A revolutionary relationship of Creator to Creation burst like a thunderclap on the landscape of the world, in a manger in Bethlehem. In that moment the full paradox of God’s awesome mystery and God’s unlikely presence in the lowly manger exist side by side, each pointing to the other in an event of revelation unrivaled in human history.

In that moment, the birth of Christ manifest God’s awesome power and presence, which had been mysterious and invisible to the eyes, in an event that had particularity and specificity. God had come near. The fullness of time had come. By some divine and mysterious working of power, the fullness of the creator had come to dwell in this baby God, in this specific place, and at this particular time.

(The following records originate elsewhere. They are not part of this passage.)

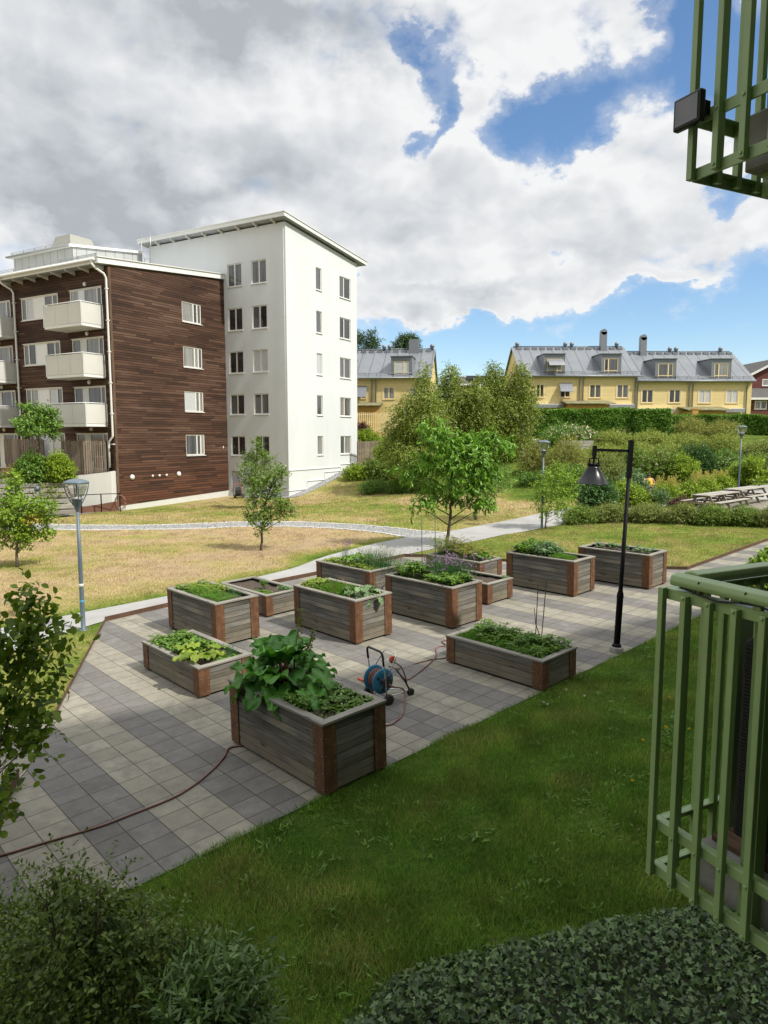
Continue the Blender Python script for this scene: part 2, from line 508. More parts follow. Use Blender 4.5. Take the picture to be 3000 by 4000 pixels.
    a = nt.noise(nt.scaled(tc, 3, 3, 14), 1, 4, .7)
    link(nt, nt.ramp(a, [(.38, (.03, .028, .026)), (.5, (.6, .58, .54))]), p.inputs['Base Color']); p.inputs['Roughness'].default_value = .8; D['birchbark'] = m
    D['pinebark'] = simple('pine_bark', (.13, .06, .035), .9, var=.4, scale=6, bs=.5, bscale=14)
    D['twig'] = simple('twig', (.09, .062, .04), .85, var=.3, scale=20)
    D['greenstem'] = simple('green_stem', (.11, .2, .045), .5, var=.2, scale=12)
    D['redstem'] = simple('rhubarb_stalk', (.2, .09, .04), .5, var=.3, scale=8)
    D['bamboo'] = simple('green_cane', (.03, .085, .02), .5, var=.2, scale=10)
    D['cane'] = simple('dry_cane', (.25, .16, .08), .7, var=.3, scale=14)
    L = leafmat
    D['l_cherry'] = L('cherry_leaf', (.085, .19, .016), (.19, .37, .038), .32, .4)
    D['l_pear'] = L('pear_leaf', (.074, .138, .022), (.173, .276, .041), .25, .38)
    D['l_lime'] = L('young_tree_leaf', (.117, .213, .023), (.260, .404, .038), .32, .5, extra=None)
    D['l_yellow'] = L('yellowing_leaf', (.288, .264, .024), (.480, .408, .024), .35)
    D['l_birch'] = L('birch_leaf', (.099, .142, .021), (.249, .314, .049), .3, .45)
    D['l_pine'] = L('pine_needles', (.038, .076, .035), (.086, .143, .060), .1, .6)
    D['l_hazel'] = L('hazel_leaf', (.074, .141, .019), (.209, .301, .029), .38, .5)
    D['l_shrub'] = L('shrub_leaf', (.074, .157, .025), (.176, .312, .047), .28, .45)
    D['l_shrub2'] = L('fine_shrub_leaf', (.101, .169, .026), (.206, .299, .048), .28, .5)
    D['l_dark'] = L('dark_shrub_leaf', (.033, .085, .021), (.079, .174, .038), .2, .4)
    D['l_hedge'] = L('hedge_leaf', (.066, .155, .024), (.189, .347, .048), .25, .4)
    D['l_spirea'] = L('spirea_leaf', (.157, .220, .038), (.346, .398, .080), .28, .6, extra=(.24, .19, .05))
    D['l_olive'] = L('olive_leaf', (.126, .179, .042), (.263, .304, .074), .28, .6, extra=(.15, .1, .06))
    D['l_bright'] = L('bright_leaf', (.144, .242, .018), (.306, .417, .039), .35, .5)
    D['l_gold'] = L('gold_plume', (.45, .39, .11), (.62, .55, .2), .3, .7)
    D['l_willow'] = L('willow_leaf', (.175, .212, .052), (.353, .355, .095), .28, .5)
    D['l_garden'] = L('garden_shrub_leaf', (.058, .100, .017), (.151, .209, .038), .28, .5); D['l_privet'] = L('privet_leaf', (.055, .115, .028), (.15, .245, .07), .25, .45)
    D['l_ivy'] = L('ivy_leaf', (.018, .045, .012), (.115, .19, .06), .15, .38)
    D['l_straw'] = L('strawberry_leaf', (.060, .142, .018), (.147, .261, .031), .28, .45)
    D['l_rhubarb'] = L('rhubarb_leaf', (.064, .196, .034), (.125, .314, .054), .3, .4)
    D['l_lettuce'] = L('lettuce_leaf', (.15, .24, .022), (.25, .33, .045), .35, .45)
    D['l_dill'] = L('dill_leaf', (.066, .186, .014), (.133, .284, .025), .3, .55)
    D['l_green'] = L('herb_leaf', (.067, .161, .016), (.151, .272, .033), .3, .45)
    D['l_grey'] = L('grey_leaf', (.094, .187, .078), (.203, .312, .140), .25, .5)
    D['l_chive'] = L('chive_leaf', (.039, .117, .039), (.078, .182, .065), .2, .45)
    D['l_rasp'] = L('raspberry_leaf', (.108, .144, .018), (.240, .240, .036), .3, .5, extra=(.22, .1, .04))
    D['l_maroon'] = L('maroon_leaf', (.06, .018, .022), (.11, .03, .035), .2, .5)
    D['f_pink'] = L('mauve_flower', (.33, .16, .42), (.52, .3, .58), .25, .6)
    D['f_white'] = L('white_flower', (.6, .58, .52), (.75, .72, .68), .2, .6)
    D['f_rose'] = L('rose_flower', (.55, .36, .36), (.68, .54, .5), .2, .6)
    D['f_orange'] = L('orange_flower', (.5, .16, .03), (.6, .25, .05), .2, .6)
    D['f_yellow'] = L('dandelion_flower', (.7, .5, .02), (.75, .55, .03), .2, .6)
    D['f_straw'] = L('straw_grass', (.3, .24, .1), (.42, .34, .16), .25, .7)
    # grass blades carry their own tint
    m, nt, p, out = new_mat('grass_blade')
    at = nt.n('ShaderNodeVertexColor', dict(layer_name='tint')).outputs[0]
    link(nt, at, p.inputs['Base Color']); p.inputs['Roughness'].default_value = .6; p.inputs['Specular IOR Level'].default_value = .2
    tr = nt.n('ShaderNodeBsdfTranslucent', Color=at)
    link(nt, nt.n('ShaderNodeMixShader', i0=.3, i1=p.outputs[0], i2=tr.outputs[0]).outputs[0], out.inputs[0]); D['blade'] = m
    D['skin'] = simple('skin', (.36, .2, .14), .55, var=.06)
    D['hair'] = simple('dark_hair', (.012, .009, .008), .5)
    D['yshirt'] = simple('yellow_shirt', (.72, .46, .015), .8, var=.1, scale=9)
    D['trousers'] = simple('dark_trousers', (.03, .035, .05), .85, var=.2)


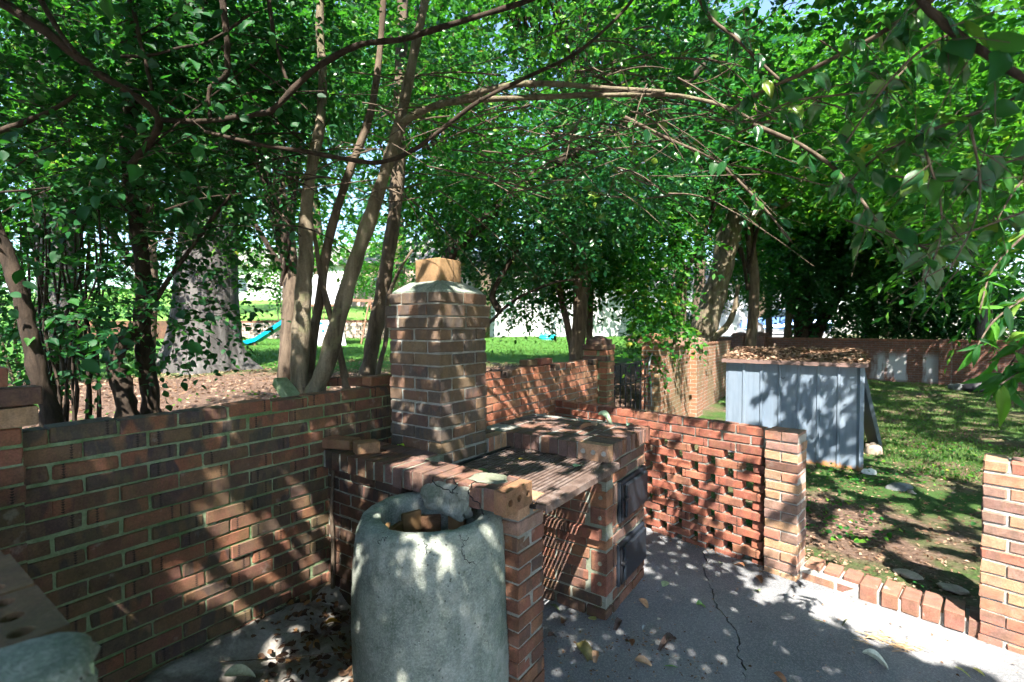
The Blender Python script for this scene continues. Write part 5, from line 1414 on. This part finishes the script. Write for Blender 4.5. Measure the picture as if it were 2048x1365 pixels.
for i in range(22):
    x = r_.uniform(75, 200); x2 = x + r_.normal(0, 30); limb('stem', sh_, [(x, 880), (x + r_.normal(0, 8), 780), ((x + x2) / 2 + r_.normal(0, 10), 660), (x2, 540), (x2 + r_.normal(0, 14), 420)], [r_.uniform(4, 9), 3], [2.9 + r_.uniform(-.2, .5)], B_DARK, 6, 3)
EL = [el(140, 330, 2.9, 230, 190, .7), el(420, 330, 3.2, 190, 200, .8), el(110, 600, 2.9, 150, 130, .5), el(330, 620, 2.9, 170, 110, .45), el(250, 90, 2.9, 330, 150, .8), el(520, 120, 3.4, 200, 150, .8), el(90, 760, 2.8, 130, 60, .3)]
flt = lambda O_: np.linalg.norm(O_ - np.array([0, 0, HC]), axis=1) > 2.0
ob, O, Dv = foliage('foliage', sh_, EL, 2400, 8, .045, M_LEAFD, 51, .22, .66, 1, .9, .3, .5, flt=flt)
twig_mesh('twigs', sh_, O[::3], Dv[::3], .22, .0018, B_DARK)
DL_ = [leaf_var(k, M_LEAFD, .05, .66) for k in range(4)]
i_ = r_.choice(len(O), 280, replace=False)
for k, i in enumerate(i_):
    fq = r_.uniform(.62, .9); p = O[i] * fq + np.array([0, 0, HC]) * (1 - fq)
    leaf_obj(sh_, DL_[k % 4], p, np.array([r_.normal(), r_.normal() * .5, -.5]), np.array([0, -.7, .8]) + r_.normal(0, .4, 3), r_.uniform(.9, 1.6))

# ---- crowns for the pale tree and slender tree, with bare twigs
def twig_net(parent, n, seed, xr, yr, ds, mat=B_TWIG):
    r2 = np.random.default_rng(seed); mb = MB()
    for i in range(n):
        x, y = r2.uniform(*xr), r2.uniform(*yr); d_ = r2.uniform(*ds); an_ = r2.normal(.0, .38) + (math.pi if r2.random() < .25 else 0); ln = r2.uniform(60, 260); cv = r2.normal(0, 50)
        P = [at(x + math.cos(an_) * ln * t_ - math.sin(an_) * cv * t_ * t_, y - math.sin(an_) * ln * t_ + cv * t_ * t_ * .8 + 25 * t_ * t_, d_ - .15 * t_) for t_ in (0, .33, .66, 1)]
        rr = r2.uniform(1.0, 2.4) * d_ / FPX; P, ra = catmull(P, [rr, rr * .8, rr * .6, rr * .35], 3); mb.tube(P, ra, 5, False)
        if r2.random() < .6:
            q = P[len(P) // 2]; mb.tube([q, q + np.array([r2.normal(0, .12), r2.normal(0, .1), r2.uniform(.02, .16)]), q + np.array([r2.normal(0, .2), r2.normal(0, .1), r2.uniform(.0, .22)])], [rr * .6, rr * .5, rr * .3], 4, False)
    o = mb.build('twigs', mat, parent); o['kind'] = 'stuff'; return o
twig_net(myr, 90, 61, (700, 1350), (130, 400), (2.4, 3.4)); twig_net(myr, 40, 62, (1150, 1650), (60, 420), (2.0, 3.0)); twig_net(sh_, 50, 63, (0, 620), (0, 480), (2.4, 3.2), B_DARK)
foliage('crown', myr, [el(660, 120, 3.6, 170, 150, .6), el(950, 110, 4.0, 260, 110, .7), el(1250, 120, 3.4, 220, 110, .7), el(1150, 330, 3.3, 260, 90, .5)], 620, 8, .052, M_GLOSS, 66, .25, .55, 1, .6, .4)
foliage('crown', st, [el(760, 90, 5.2, 240, 150, 1.0), el(900, 330, 5.4, 200, 120, .8)], 900, 9, .075, M_LEAF, 67, .3, .55, 0)

# ---- trees of the middle distance
def tree(name, label, base, trunks, mat, ells, ntw, ll, lmat, seed, tl=.5, nl=10, wid=.55, cat='tree', group=None, light=True, up=.9, shell=.45):
    T_ = empty(name, base, label, cat, group)
    for pts, wp, ds in trunks: limb('trunk', T_, pts, wp, ds, mat, 10, 5, .03)
    foliage('crown', T_, ells, ntw, nl, ll, lmat, seed, tl, wid, 0, up, .35, shell, light)
    return T_
gz = lambda p: np.array([p[0], p[1], float(lawn_z(p[0], p[1]))])
# big old oak
oak = empty('old_oak', gz(at(405, 735, 10.6)), 'huge grey oak trunk with flared base on the bare soil at left', 'tree')
P = [at(405, 770, 10.6), at(405, 738, 10.6), at(408, 715, 10.6), at(410, 680, 10.6), at(412, 620, 10.6), at(414, 540, 10.6), at(420, 440, 10.7), at(424, 330, 10.8), at(420, 150, 11), at(430, -60, 11.2)]
Rr = [1.12, .98, .80, .70, .62, .57, .53, .50, .46, .42]; P, Rr = catmull(P, Rr, 4); V = []; F = []; n = 40
for i, (p, r0) in enumerate(zip(P, Rr)):
    fl_ = max(0, (r0 - .6) / .5)
    for k in range(n):
        th = 2 * math.pi * k / n; rr = r0 * (1 + fl_ * (.22 * math.sin(5 * th + .6) + .10 * math.sin(9 * th)) + .025 * math.sin(13 * th + i * .1) + .018 * math.sin(21 * th - i * .15))
        V.append(p + np.array([rr * math.cos(th), rr * math.sin(th), 0]))
for i in range(len(P) - 1):
    for k in range(n): F.append((i * n + k, i * n + (k + 1) % n, (i + 1) * n + (k + 1) % n, (i + 1) * n + k))
mb = MB(); mb.add(V, F); mb.build('trunk', B_GREY, oak, True)
foliage('crown', oak, [el(430, 120, 10.5, 330, 220, 2.5), el(560, 430, 9.5, 130, 110, 1.2), el(300, 350, 11, 300, 160, 1.8), el(520, 540, 10.5, 70, 50, .5)], 2600, 10, .12, M_LEAFB, 71, .55, .55, 0, .8, .35, .5, True)
o2 = tree('background_tree', 'pale trunk at the top left corner behind the shrub leaves', gz(at(100, 700, 9)), [([(120, 760), (110, 400), (100, 100), (95, -60)], [60, 66, 70, 68], [9.5, 9.5])], B_GREY, [el(60, 200, 9.5, 260, 260, 2.0)], 1300, .11, M_LEAF, 72)
tree('slanting_tree', 'dark slanting tree rising to the right behind the chimney', gz(at(860, 740, 6.2)), [([(835, 790), (850, 690), (870, 590), (893, 520), (930, 480), (980, 430), (1030, 385), (1090, 340), (1180, 290), (1260, 240), (1340, 195), (1420, 120)], [34, 28, 26, 24, 22, 20, 16, 12], [6.2, 6.0]), ([(1000, 625), (985, 590), (1010, 540), (1040, 490), (1055, 440)], [14, 10, 7], [6.6]), ([(975, 650), (1030, 600), (1110, 565), (1160, 560)], [6, 5], [6.4])], B_DARK,
     [el(1050, 440, 6.8, 190, 110, 1.2), el(1180, 330, 6.6, 220, 120, 1.2), el(980, 560, 7.4, 60, 70, .7), el(900, 420, 7, 110, 100, 1)], 2200, .085, M_LEAFC, 73, .4, 10)
tree('multi_stem_tree', 'clump of thin dark stems behind the wall left of the gate', gz(at(1150, 735, 8.6)), [([(1150, 760), (1145, 710), (1135, 650), (1118, 580), (1105, 500), (1090, 400)], [15, 13, 10], [8.6]), ([(1155, 760), (1153, 700), (1152, 620), (1150, 540), (1160, 440)], [14, 12, 9], [8.7]), ([(1162, 760), (1163, 700), (1168, 630), (1185, 520)], [10, 8], [8.5]), ([(1180, 760), (1179, 700), (1180, 600), (1186, 500), (1190, 380)], [15, 14, 12], [9.2]), ([(1170, 760), (1175, 690), (1185, 650)], [8, 6], [8.4])], B_BROWN,
     [el(1130, 520, 8.8, 150, 90, 1.0), el(1060, 590, 9.2, 90, 50, .7), el(1220, 450, 9, 150, 130, 1.2)], 1700, .10, M_LEAF, 74, .4, 10)
tree('pale_leaning_tree', 'pale grey leaning trunk with forked limbs behind the wall left of the shed', gz(at(1395, 720, 11.5)), [([(1385, 760), (1392, 715), (1402, 680), (1425, 600), (1445, 530), (1465, 450), (1500, 385), (1545, 330), (1600, 250)], [54, 52, 48, 44, 42, 38, 30, 22], [11.5, 11.0]), ([(1478, 440), (1530, 420), (1580, 395), (1618, 352), (1650, 300)], [28, 26, 20], [11.0, 10.5]), ([(1402, 700), (1430, 675), (1455, 650), (1470, 615), (1476, 570)], [15, 12, 8], [11.2])], B_PALE,
     [el(1310, 480, 9.5, 110, 120, 1.0), el(1300, 350, 9.5, 170, 110, 1.3), el(1500, 220, 11.5, 260, 150, 2.0), el(1290, 620, 9.4, 60, 70, .5), el(1420, 500, 13, 120, 110, .9)], 2600, .11, M_LEAF, 75, .45, 10)
tree('forked_tree', 'black forked tree trunk behind the shed roof', gz(at(1605, 705, 17)), [([(1603, 760), (1605, 690), (1606, 620), (1600, 540), (1590, 420), (1600, 300)], [36, 34, 32, 28, 24], [17]), ([(1610, 720), (1635, 660), (1662, 615), (1700, 555), (1740, 480)], [26, 24, 18, 14], [16.8])], B_DARK,
     [el(1640, 470, 16, 190, 130, 2.5), el(1760, 520, 15.5, 200, 120, 2.5), el(1560, 520, 17, 110, 90, 2)], 2600, .17, M_LEAFD, 76, .7, 10)
for i, (x, wpx, d_, top) in enumerate(((1511, 6, 20, 560), (1536, 13, 21, 520), (1577, 8, 19, 580))):
    tree('background_tree', ('thinnest bare trunk seen above the left end of the shed roof', 'middle grey trunk seen above the shed roof left of the blue car', 'thin dark trunk in front of the blue car')[i], gz(at(x, 700, d_)), [([(x, 730), (x + 2, 640), (x + 6, top), (x, 420)], [wpx, wpx * .8], [d_])], B_BROWN, [el(x, 500, d_, 90, 90, 1.6)], 260, .14, M_LEAF, 80 + i, .7)
tree('background_tree', 'mottled trunk rising behind the far wall at right', gz(at(1966, 700, 14.5)), [([(1960, 740), (1964, 640), (1968, 520), (1972, 380), (1975, 200)], [24, 20, 18], [14.5])], B_GREY, [el(1930, 330, 13, 260, 190, 2.5), el(1800, 230, 13, 220, 170, 2.5)], 3200, .15, M_LEAFB, 84, .6)
tree('background_tree', 'dark evergreen mass behind the far wall between the trunks', gz(at(1740, 700, 18)), [([(1730, 750), (1735, 600), (1745, 420)], [20, 16], [19])], B_DARK, [el(1780, 610, 17, 240, 75, 1.6), el(1960, 620, 16, 160, 80, 1.6), el(1700, 420, 18, 170, 140, 2.0)], 3400, .18, M_LEAFD, 85, .6)
# ivy spilling over the wall by the stepped pier
ivy = empty('climbing_vine', wc(7.9, .05, .9), 'leafy vine hanging over the wall between gate and stepped pier', 'vine')
limb('stem', ivy, [(1345, 720), (1350, 660), (1340, 600), (1350, 540)], [5, 4], [7.9], B_TWIG, 6, 3)
foliage('foliage', ivy, [el(1345, 640, 7.9, 45, 60, .3), el(1290, 690, 6.9, 40, 45, .25), el(1300, 590, 7.5, 60, 60, .4)], 230, 9, .075, M_LEAFB, 87, .3, .7, 1, .6, .6)
# young vine roots on the barbecue side
vn = MB(); vn.tube([wc(1.19, .055, 1.02), wc(1.185, .075, .9), wc(1.185, .06, .7), wc(1.18, .075, .5), wc(1.185, .06, .22)], [.008, .009, .010, .011, .013], 7, smooth_n=4)
o = vn.build('dead_vine_stem', B_TWIG, None, org=wc(1.185, .06, .22)); tag(o, 'bare dead vine stem climbing the dark barbecue side in the nook', 'vine')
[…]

Manger and Mystery still dwell together, each undiminished by the other. They point to the unknowable and the knowable at the same time. They create in tandem the paradox of relationality with which we struggle and in which we find deep spiritual intimacy.

Praise be to the Creator in whom we find our being. Praise be to the Redeemer in whom we find our present teacher, and Praise be to the Spirit in whom we find God’s voice. Praise be to this Holy Trinity through whom Mystery and Manger are held in tension so that we rightly fear, and joyfully experience the fullness of God’s power, love, and presence.